Por otro lado, podemos interpretar el gesto violento de Jesús en sentido simbólico y profético.

Juan nos sugiere una pista cuando, para justificar a Jesús, cita un salmo: “el celo de tu Casa me devora” (Sal 69, 10).

Sin duda Jesús tenía en la mente el famoso y tajante texto de Isaías:

¿Qué me importa la multitud de sus sacrificios? dice el Señor. Estoy harto de holocaustos de carneros y de la grasa de animales cebados; no quiero más sangre de toros, corderos y chivos. Cuando ustedes vienen a ver mi rostro, ¿quién les ha pedido que pisen mis atrios? No me sigan trayendo vanas ofrendas; el incienso es para mí una abominación. Luna nueva, sábado, convocación a la asamblea... ¡no puedo aguantar la falsedad y la fiesta! Sus lunas nuevas y solemnidades las detesto con toda mi alma; se han vuelto para mí una carga que estoy cansado de soportar. Cuando extienden sus manos, yo cierro los ojos; por más que multipliquen las plegarias, yo no escucho: ¡las manos de ustedes están llenas de sangre! ¡Lávense, purifíquense, aparten de mi vista la maldad de sus acciones! ¡Cesen de hacer el mal, aprendan a hacer el bien! ¡Busquen el derecho, socorran al oprimido, hagan justicia al huérfano, defiendan a la viuda!” (Is 1, 11-17).
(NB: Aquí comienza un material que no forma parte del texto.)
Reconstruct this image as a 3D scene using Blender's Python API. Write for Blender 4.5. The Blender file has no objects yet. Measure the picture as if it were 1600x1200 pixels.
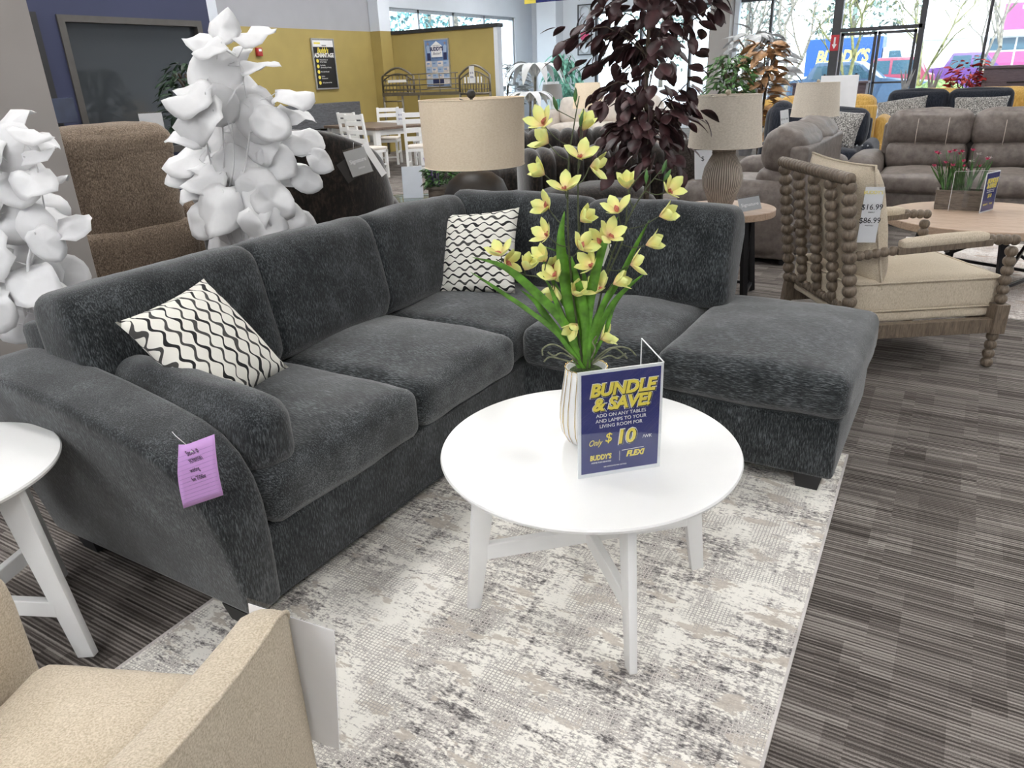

Setecientos años antes, Isaias decía las mismas cosas con la misma fuerza.

 

Jesús quiere purificar el Templo. El Templo de Jerusalén es sin duda la institución central del judaísmo y, como ocurre siempre con el nivel institucional, el tiempo va degradando la inspiración original.

No puedo no pensar en nuestros Santuarios cristianos desparramados a lo largo y ancho del planeta: alrededor de santuarios y basílicas el comercio de lo religioso es contundente. En algunos y puntuales casos, la situación es escandalosa.

Todo se comercializa, todo se vende, todo se compra. Logramos tratar de esta manera el mismísimo Misterio divino.

Por eso perdemos el eje, el centro: la gratuidad.

Jesús nos invita con fuerza a volver al eje, a la gratuidad.

La Casa del Padre es Casa de oración, nos dice.

Lo mismo que decir que la relación con Dios pasa por la interioridad, la disponibilidad, la entrega.

Por eso Juan nos sugiere una hermosa interpretación: el nuevo Templo es el cuerpo de Jesús (2, 21).

Jesús abre una vía directa de comunicación y relación con Dios.

Esta es la gran noticia del evangelio.

Estamos llamados a vivir como Jesús. El “cuerpo” no es solo el cuerpo de Jesús, obviamente. El cuerpo es también nuestro cuerpo y, en su pleno sentido simbólico, el “cuerpo” es la realidad.

La realidad – lo que es, aquí y ahora – es el terreno del encuentro con Dios.

Toda la realidad es metáfora y símbolo de lo divino. La realidad es la mediación esencial hacia lo divino que empapa y sostiene la misma realidad.

Una última e importante acotación.

El gesto violento de Jesús me hace recordar sus mismas palabras: “Desde la época de Juan el Bautista hasta ahora, el Reino de los Cielos es combatido violentamente, y los violentos intentan arrebatarlo” (Mt 11, 12).

Es uno de los versículos de más difícil interpretación y sin duda no es una apología de la violencia.

A mi entender y a la luz de nuestro texto de hoy una posible interpretación sería la siguiente.

Hay situaciones que requieren y exigen limites claros. Educar es saber poner los limites. En situaciones puntuales poner unos limites claros pasa por la firmeza y por la “mano dura”.

Todos los padres lo saben. Jesús también lo sabía… tal vez hoy se pasó un poco.